#### Written problem:
Copy each line that contains the word "objects".

#### Material provided:
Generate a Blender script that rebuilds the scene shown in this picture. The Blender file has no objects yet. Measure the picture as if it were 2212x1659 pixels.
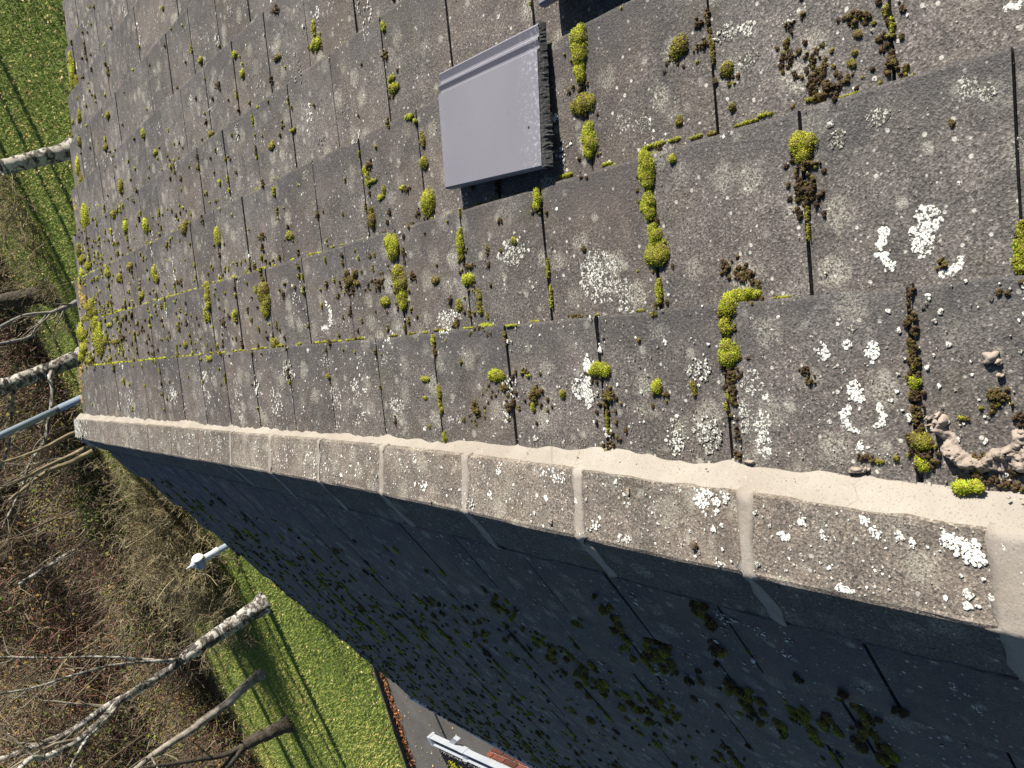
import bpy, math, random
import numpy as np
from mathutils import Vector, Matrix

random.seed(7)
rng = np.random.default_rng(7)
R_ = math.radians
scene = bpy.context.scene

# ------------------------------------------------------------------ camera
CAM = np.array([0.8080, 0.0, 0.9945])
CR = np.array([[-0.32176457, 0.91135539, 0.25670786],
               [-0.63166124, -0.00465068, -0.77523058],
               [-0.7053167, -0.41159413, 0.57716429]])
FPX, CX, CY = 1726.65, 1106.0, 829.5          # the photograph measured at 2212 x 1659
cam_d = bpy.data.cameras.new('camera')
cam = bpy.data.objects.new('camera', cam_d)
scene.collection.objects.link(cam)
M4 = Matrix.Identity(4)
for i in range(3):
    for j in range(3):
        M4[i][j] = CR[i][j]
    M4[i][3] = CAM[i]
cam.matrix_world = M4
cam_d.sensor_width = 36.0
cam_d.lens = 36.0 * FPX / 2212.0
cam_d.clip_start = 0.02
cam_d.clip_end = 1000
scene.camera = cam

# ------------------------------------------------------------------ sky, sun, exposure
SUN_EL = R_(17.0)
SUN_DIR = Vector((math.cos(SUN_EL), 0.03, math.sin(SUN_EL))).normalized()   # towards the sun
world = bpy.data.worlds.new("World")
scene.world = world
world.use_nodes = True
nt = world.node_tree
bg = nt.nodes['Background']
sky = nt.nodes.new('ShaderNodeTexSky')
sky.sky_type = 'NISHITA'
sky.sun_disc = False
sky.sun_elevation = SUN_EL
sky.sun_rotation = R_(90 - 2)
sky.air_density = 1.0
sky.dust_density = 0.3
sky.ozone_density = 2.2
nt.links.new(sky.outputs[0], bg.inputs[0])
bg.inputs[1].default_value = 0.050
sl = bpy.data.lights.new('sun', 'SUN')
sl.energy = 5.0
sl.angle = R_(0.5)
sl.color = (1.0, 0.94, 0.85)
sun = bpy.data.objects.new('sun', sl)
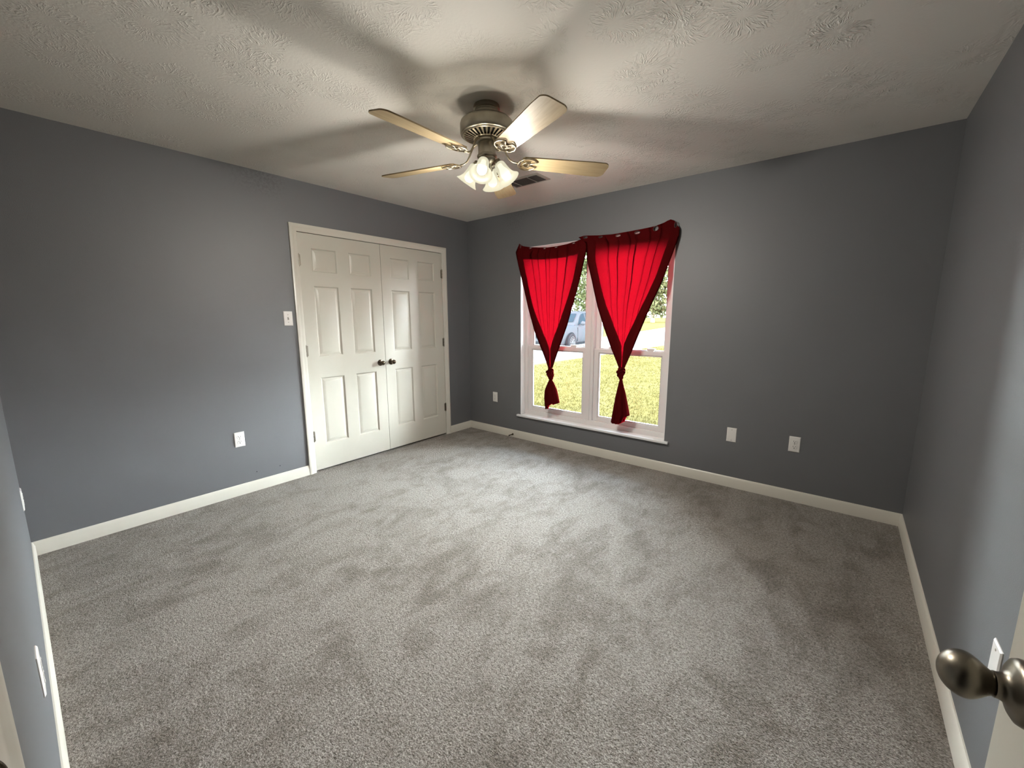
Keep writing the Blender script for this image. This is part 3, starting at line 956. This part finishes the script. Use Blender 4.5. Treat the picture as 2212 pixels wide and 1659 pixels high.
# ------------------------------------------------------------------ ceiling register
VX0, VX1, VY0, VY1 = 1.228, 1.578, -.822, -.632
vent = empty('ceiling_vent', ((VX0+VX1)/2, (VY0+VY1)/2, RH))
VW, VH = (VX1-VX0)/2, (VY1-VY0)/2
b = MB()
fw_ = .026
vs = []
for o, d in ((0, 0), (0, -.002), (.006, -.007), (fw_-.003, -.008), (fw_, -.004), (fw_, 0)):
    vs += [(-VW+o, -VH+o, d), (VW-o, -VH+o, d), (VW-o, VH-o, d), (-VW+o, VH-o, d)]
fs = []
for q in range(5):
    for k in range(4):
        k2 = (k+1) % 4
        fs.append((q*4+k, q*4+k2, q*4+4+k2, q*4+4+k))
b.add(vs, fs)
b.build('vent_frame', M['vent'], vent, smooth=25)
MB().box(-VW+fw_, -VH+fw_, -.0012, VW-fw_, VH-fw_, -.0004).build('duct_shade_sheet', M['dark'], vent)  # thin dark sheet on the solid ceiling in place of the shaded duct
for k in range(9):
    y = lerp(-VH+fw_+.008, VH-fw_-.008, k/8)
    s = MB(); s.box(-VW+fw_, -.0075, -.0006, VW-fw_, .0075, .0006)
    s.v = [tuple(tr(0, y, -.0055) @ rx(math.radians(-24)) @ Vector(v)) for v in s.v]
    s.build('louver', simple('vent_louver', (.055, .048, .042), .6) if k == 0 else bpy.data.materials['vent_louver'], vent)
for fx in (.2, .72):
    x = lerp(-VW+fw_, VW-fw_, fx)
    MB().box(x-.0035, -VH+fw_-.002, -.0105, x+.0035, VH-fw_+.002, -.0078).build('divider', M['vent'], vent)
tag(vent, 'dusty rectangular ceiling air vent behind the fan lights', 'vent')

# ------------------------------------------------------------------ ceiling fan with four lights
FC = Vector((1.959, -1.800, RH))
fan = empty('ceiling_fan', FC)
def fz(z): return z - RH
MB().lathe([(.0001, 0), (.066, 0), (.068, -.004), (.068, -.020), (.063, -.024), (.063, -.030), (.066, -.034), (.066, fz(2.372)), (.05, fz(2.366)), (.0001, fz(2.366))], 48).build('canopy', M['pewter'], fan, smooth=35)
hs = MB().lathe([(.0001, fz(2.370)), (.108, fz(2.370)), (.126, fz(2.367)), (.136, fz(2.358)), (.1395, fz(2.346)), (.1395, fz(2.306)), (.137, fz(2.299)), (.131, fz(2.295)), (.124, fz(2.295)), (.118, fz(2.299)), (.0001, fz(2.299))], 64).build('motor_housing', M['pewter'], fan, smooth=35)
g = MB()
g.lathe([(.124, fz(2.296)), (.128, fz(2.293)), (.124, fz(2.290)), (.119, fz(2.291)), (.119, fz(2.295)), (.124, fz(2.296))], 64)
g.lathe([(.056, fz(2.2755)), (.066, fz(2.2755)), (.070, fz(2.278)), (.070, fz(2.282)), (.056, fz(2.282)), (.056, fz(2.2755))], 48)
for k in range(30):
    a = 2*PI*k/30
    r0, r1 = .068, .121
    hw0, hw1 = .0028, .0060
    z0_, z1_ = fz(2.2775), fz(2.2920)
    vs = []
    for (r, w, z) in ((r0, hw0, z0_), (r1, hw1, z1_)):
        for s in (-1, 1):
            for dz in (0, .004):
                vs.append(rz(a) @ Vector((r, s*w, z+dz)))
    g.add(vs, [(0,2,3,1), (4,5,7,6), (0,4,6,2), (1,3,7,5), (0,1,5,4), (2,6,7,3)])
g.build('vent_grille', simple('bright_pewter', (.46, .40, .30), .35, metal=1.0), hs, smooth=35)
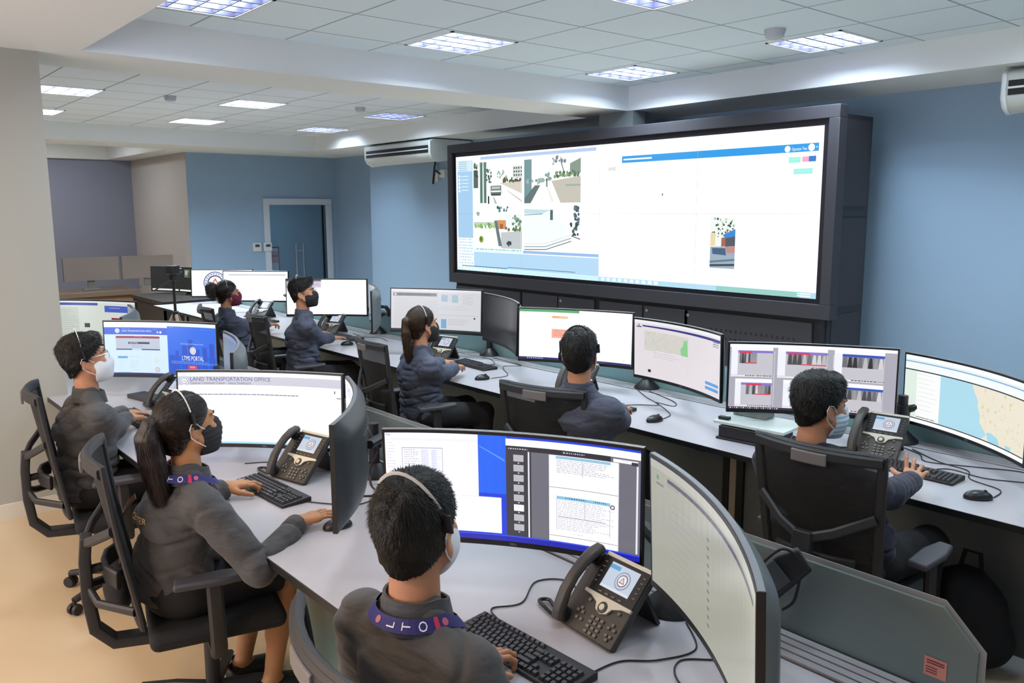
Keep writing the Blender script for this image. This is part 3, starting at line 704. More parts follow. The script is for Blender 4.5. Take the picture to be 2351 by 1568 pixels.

#### Answer below:
Generate a Blender script that rebuilds the scene shown in this picture. The Blender file has no objects yet. Measure the picture as if it were 2212x1659 pixels.
cam = bpy.data.objects.new('camera', cam_d)
scene.collection.objects.link(cam)
sun = bpy.data.objects.new('sun', sl)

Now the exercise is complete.